At the age we have indicated, when the young man instinctively takes the control of himself into his own hands, previous ethico-religious training should be brought to a focus and given a personal application, which, to be most effective, should probably, in most cases, be according to the creed of the parent. It is a serious and solemn epoch, and ought to be fittingly signalised. Morality now needs religion, which cannot have affected life much before. Now duties should be recognised as divine commands, for the strongest motives, natural and supernatural, are needed for the regulation of the new impulses, passions, desires, half insights, ambitions, etc., which come to the American temperament so suddenly before the methods of self-regulation can become established and operative. Now a deep personal sense of purity and impurity are first possible, and indeed inevitable, and this natural moral tension is a great opportunity to the religious teacher. A serious sense of God within, and of responsibilities which transcend this life as they do the adolescent's power of comprehension; a feeling for duties deepened by a realization and experience of their conflict such as some have thought to be the origin of religion itself in the soul—these, too, are elements of the "theology of the heart" revealed at this age to every serious youth, but to the judicious emphasis and utilization of which, the teacher should lend his consummate skill.

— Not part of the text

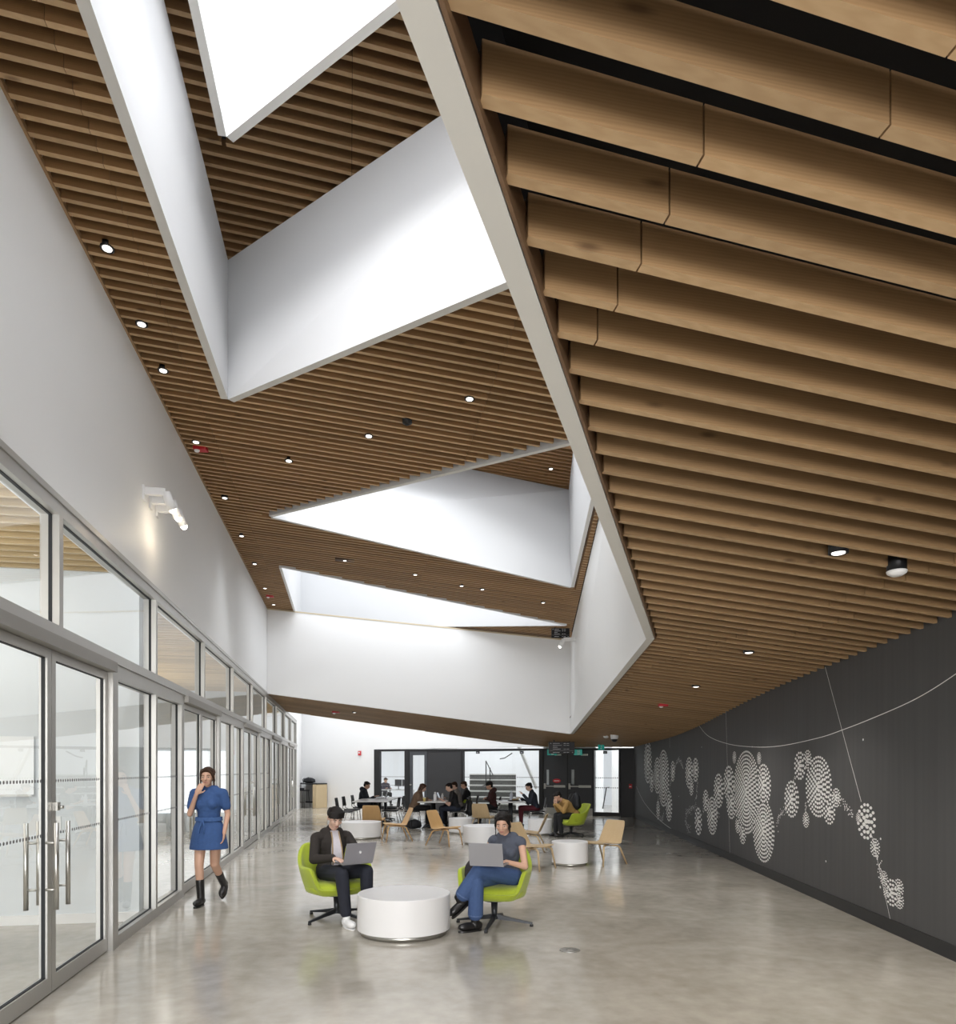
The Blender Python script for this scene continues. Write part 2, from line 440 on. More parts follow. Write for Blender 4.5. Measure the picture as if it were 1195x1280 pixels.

While special lines of interest leading to a career must be now well grounded, there must also be a culture of the ideal and an absorption in general views and remote and universal ends. If all that is pure and disciplining in what is transcendent, whether to the Christian believers, the poet or the philosopher, had even been devised only for the better regulation of human energies set free at this age, but not yet fully defined or realized, they would still have a most potent justification on this ground alone. At any rate, what is often wasted in excess here, if husbanded, ripens into philosophy, the larger love to the world, the true and the good, in a sense not unlike that in the symposium of Plato.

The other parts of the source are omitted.